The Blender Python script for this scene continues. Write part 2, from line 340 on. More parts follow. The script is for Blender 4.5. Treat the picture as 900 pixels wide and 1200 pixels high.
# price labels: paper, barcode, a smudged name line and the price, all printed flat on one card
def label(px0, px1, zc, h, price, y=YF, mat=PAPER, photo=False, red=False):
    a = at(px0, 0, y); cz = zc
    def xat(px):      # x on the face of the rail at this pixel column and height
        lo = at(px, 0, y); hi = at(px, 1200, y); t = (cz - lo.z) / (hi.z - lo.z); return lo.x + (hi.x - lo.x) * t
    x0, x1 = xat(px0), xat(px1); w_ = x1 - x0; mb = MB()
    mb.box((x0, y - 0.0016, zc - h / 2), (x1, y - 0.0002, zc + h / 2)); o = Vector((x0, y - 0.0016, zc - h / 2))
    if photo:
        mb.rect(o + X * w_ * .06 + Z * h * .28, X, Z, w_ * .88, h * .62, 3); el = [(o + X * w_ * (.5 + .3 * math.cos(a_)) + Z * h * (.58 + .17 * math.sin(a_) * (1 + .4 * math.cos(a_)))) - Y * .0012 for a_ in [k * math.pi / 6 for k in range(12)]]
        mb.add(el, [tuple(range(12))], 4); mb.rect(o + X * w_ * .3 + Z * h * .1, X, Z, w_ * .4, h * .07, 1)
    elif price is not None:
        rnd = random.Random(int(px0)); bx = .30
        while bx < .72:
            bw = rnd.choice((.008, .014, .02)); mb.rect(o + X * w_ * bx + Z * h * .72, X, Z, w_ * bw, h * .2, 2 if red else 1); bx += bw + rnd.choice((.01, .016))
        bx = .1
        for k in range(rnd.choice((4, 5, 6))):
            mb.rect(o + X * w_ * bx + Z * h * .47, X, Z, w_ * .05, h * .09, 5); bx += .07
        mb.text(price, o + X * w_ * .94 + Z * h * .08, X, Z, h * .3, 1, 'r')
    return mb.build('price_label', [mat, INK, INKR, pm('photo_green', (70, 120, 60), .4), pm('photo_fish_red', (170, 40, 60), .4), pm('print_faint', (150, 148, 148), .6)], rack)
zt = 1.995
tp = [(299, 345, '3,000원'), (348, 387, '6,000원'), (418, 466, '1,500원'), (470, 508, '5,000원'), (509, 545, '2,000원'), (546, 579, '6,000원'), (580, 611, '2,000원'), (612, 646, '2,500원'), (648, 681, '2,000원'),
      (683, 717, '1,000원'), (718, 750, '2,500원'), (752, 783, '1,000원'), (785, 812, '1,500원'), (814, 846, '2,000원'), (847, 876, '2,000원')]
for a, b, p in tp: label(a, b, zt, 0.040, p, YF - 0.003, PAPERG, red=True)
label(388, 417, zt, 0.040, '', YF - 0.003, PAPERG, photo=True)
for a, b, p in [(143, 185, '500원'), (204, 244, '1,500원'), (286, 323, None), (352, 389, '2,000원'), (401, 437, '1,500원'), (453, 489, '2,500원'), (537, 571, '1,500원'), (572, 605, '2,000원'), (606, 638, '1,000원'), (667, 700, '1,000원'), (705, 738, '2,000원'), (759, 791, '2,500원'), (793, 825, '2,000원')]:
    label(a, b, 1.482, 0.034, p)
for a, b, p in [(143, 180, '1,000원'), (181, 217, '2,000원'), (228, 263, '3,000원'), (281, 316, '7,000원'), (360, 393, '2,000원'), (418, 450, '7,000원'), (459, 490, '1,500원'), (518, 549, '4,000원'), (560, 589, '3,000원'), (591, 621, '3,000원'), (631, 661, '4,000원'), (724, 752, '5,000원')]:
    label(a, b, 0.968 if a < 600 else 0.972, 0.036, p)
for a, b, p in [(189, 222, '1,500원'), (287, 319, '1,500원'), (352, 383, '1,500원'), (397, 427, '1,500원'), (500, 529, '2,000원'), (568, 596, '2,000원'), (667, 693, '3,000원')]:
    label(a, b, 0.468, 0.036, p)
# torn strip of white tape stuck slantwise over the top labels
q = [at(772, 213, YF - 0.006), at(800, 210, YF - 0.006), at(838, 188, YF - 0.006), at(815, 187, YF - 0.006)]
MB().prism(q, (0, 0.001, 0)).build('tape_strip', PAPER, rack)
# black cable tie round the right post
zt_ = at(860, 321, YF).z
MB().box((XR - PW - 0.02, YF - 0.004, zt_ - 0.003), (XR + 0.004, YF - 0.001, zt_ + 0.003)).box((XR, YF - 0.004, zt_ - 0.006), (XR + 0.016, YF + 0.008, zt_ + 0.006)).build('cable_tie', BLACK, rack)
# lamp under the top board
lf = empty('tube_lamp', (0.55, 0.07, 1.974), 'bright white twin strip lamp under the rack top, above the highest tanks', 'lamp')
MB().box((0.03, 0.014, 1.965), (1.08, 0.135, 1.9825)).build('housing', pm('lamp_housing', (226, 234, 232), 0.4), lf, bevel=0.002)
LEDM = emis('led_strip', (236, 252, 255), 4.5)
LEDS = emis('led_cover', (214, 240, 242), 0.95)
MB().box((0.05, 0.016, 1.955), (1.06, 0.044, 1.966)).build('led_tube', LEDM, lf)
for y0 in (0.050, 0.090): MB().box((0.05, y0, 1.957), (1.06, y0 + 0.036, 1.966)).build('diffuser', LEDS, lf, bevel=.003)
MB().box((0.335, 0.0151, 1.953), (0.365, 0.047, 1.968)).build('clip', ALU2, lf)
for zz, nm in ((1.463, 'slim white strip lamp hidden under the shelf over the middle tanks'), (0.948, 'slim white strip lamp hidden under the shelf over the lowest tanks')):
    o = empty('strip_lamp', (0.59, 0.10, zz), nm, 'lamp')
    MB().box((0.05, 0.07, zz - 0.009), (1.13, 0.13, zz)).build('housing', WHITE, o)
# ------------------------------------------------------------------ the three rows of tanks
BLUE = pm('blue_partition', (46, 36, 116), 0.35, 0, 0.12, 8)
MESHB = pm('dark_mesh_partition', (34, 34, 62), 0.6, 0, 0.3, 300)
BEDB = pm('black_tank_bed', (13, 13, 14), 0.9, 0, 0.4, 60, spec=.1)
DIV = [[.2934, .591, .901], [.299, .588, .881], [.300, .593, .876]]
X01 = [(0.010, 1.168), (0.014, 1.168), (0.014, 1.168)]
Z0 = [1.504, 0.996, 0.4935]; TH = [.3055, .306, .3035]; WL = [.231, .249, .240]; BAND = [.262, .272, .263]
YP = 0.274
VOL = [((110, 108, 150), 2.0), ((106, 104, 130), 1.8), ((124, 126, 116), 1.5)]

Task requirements
Nothing should be changed: write out all of the data as is.

Answer to this exercise
The Blender Python script for this scene continues. Write part 2, from line 340 on. More parts follow. The script is for Blender 4.5. Treat the picture as 900 pixels wide and 1200 pixels high.
# price labels: paper, barcode, a smudged name line and the price, all printed flat on one card
def label(px0, px1, zc, h, price, y=YF, mat=PAPER, photo=False, red=False):
    a = at(px0, 0, y); cz = zc
    def xat(px):      # x on the face of the rail at this pixel column and height
        lo = at(px, 0, y); hi = at(px, 1200, y); t = (cz - lo.z) / (hi.z - lo.z); return lo.x + (hi.x - lo.x) * t
    x0, x1 = xat(px0), xat(px1); w_ = x1 - x0; mb = MB()
    mb.box((x0, y - 0.0016, zc - h / 2), (x1, y - 0.0002, zc + h / 2)); o = Vector((x0, y - 0.0016, zc - h / 2))
    if photo:
        mb.rect(o + X * w_ * .06 + Z * h * .28, X, Z, w_ * .88, h * .62, 3); el = [(o + X * w_ * (.5 + .3 * math.cos(a_)) + Z * h * (.58 + .17 * math.sin(a_) * (1 + .4 * math.cos(a_)))) - Y * .0012 for a_ in [k * math.pi / 6 for k in range(12)]]
        mb.add(el, [tuple(range(12))], 4); mb.rect(o + X * w_ * .3 + Z * h * .1, X, Z, w_ * .4, h * .07, 1)
    elif price is not None:
        rnd = random.Random(int(px0)); bx = .30
        while bx < .72:
            bw = rnd.choice((.008, .014, .02)); mb.rect(o + X * w_ * bx + Z * h * .72, X, Z, w_ * bw, h * .2, 2 if red else 1); bx += bw + rnd.choice((.01, .016))
        bx = .1
        for k in range(rnd.choice((4, 5, 6))):
            mb.rect(o + X * w_ * bx + Z * h * .47, X, Z, w_ * .05, h * .09, 5); bx += .07
        mb.text(price, o + X * w_ * .94 + Z * h * .08, X, Z, h * .3, 1, 'r')
    return mb.build('price_label', [mat, INK, INKR, pm('photo_green', (70, 120, 60), .4), pm('photo_fish_red', (170, 40, 60), .4), pm('print_faint', (150, 148, 148), .6)], rack)
zt = 1.995
tp = [(299, 345, '3,000원'), (348, 387, '6,000원'), (418, 466, '1,500원'), (470, 508, '5,000원'), (509, 545, '2,000원'), (546, 579, '6,000원'), (580, 611, '2,000원'), (612, 646, '2,500원'), (648, 681, '2,000원'),
      (683, 717, '1,000원'), (718, 750, '2,500원'), (752, 783, '1,000원'), (785, 812, '1,500원'), (814, 846, '2,000원'), (847, 876, '2,000원')]
for a, b, p in tp: label(a, b, zt, 0.040, p, YF - 0.003, PAPERG, red=True)
label(388, 417, zt, 0.040, '', YF - 0.003, PAPERG, photo=True)
for a, b, p in [(143, 185, '500원'), (204, 244, '1,500원'), (286, 323, None), (352, 389, '2,000원'), (401, 437, '1,500원'), (453, 489, '2,500원'), (537, 571, '1,500원'), (572, 605, '2,000원'), (606, 638, '1,000원'), (667, 700, '1,000원'), (705, 738, '2,000원'), (759, 791, '2,500원'), (793, 825, '2,000원')]:
    label(a, b, 1.482, 0.034, p)
for a, b, p in [(143, 180, '1,000원'), (181, 217, '2,000원'), (228, 263, '3,000원'), (281, 316, '7,000원'), (360, 393, '2,000원'), (418, 450, '7,000원'), (459, 490, '1,500원'), (518, 549, '4,000원'), (560, 589, '3,000원'), (591, 621, '3,000원'), (631, 661, '4,000원'), (724, 752, '5,000원')]:
    label(a, b, 0.968 if a < 600 else 0.972, 0.036, p)
for a, b, p in [(189, 222, '1,500원'), (287, 319, '1,500원'), (352, 383, '1,500원'), (397, 427, '1,500원'), (500, 529, '2,000원'), (568, 596, '2,000원'), (667, 693, '3,000원')]:
    label(a, b, 0.468, 0.036, p)
# torn strip of white tape stuck slantwise over the top labels
q = [at(772, 213, YF - 0.006), at(800, 210, YF - 0.006), at(838, 188, YF - 0.006), at(815, 187, YF - 0.006)]
MB().prism(q, (0, 0.001, 0)).build('tape_strip', PAPER, rack)
# black cable tie round the right post
zt_ = at(860, 321, YF).z
MB().box((XR - PW - 0.02, YF - 0.004, zt_ - 0.003), (XR + 0.004, YF - 0.001, zt_ + 0.003)).box((XR, YF - 0.004, zt_ - 0.006), (XR + 0.016, YF + 0.008, zt_ + 0.006)).build('cable_tie', BLACK, rack)
# lamp under the top board
lf = empty('tube_lamp', (0.55, 0.07, 1.974), 'bright white twin strip lamp under the rack top, above the highest tanks', 'lamp')
MB().box((0.03, 0.014, 1.965), (1.08, 0.135, 1.9825)).build('housing', pm('lamp_housing', (226, 234, 232), 0.4), lf, bevel=0.002)
LEDM = emis('led_strip', (236, 252, 255), 4.5)
LEDS = emis('led_cover', (214, 240, 242), 0.95)
MB().box((0.05, 0.016, 1.955), (1.06, 0.044, 1.966)).build('led_tube', LEDM, lf)
for y0 in (0.050, 0.090): MB().box((0.05, y0, 1.957), (1.06, y0 + 0.036, 1.966)).build('diffuser', LEDS, lf, bevel=.003)
MB().box((0.335, 0.0151, 1.953), (0.365, 0.047, 1.968)).build('clip', ALU2, lf)
for zz, nm in ((1.463, 'slim white strip lamp hidden under the shelf over the middle tanks'), (0.948, 'slim white strip lamp hidden under the shelf over the lowest tanks')):
    o = empty('strip_lamp', (0.59, 0.10, zz), nm, 'lamp')
    MB().box((0.05, 0.07, zz - 0.009), (1.13, 0.13, zz)).build('housing', WHITE, o)
# ------------------------------------------------------------------ the three rows of tanks
BLUE = pm('blue_partition', (46, 36, 116), 0.35, 0, 0.12, 8)
MESHB = pm('dark_mesh_partition', (34, 34, 62), 0.6, 0, 0.3, 300)
BEDB = pm('black_tank_bed', (13, 13, 14), 0.9, 0, 0.4, 60, spec=.1)
DIV = [[.2934, .591, .901], [.299, .588, .881], [.300, .593, .876]]
X01 = [(0.010, 1.168), (0.014, 1.168), (0.014, 1.168)]
Z0 = [1.504, 0.996, 0.4935]; TH = [.3055, .306, .3035]; WL = [.231, .249, .240]; BAND = [.262, .272, .263]
YP = 0.274
VOL = [((110, 108, 150), 2.0), ((106, 104, 130), 1.8), ((124, 126, 116), 1.5)]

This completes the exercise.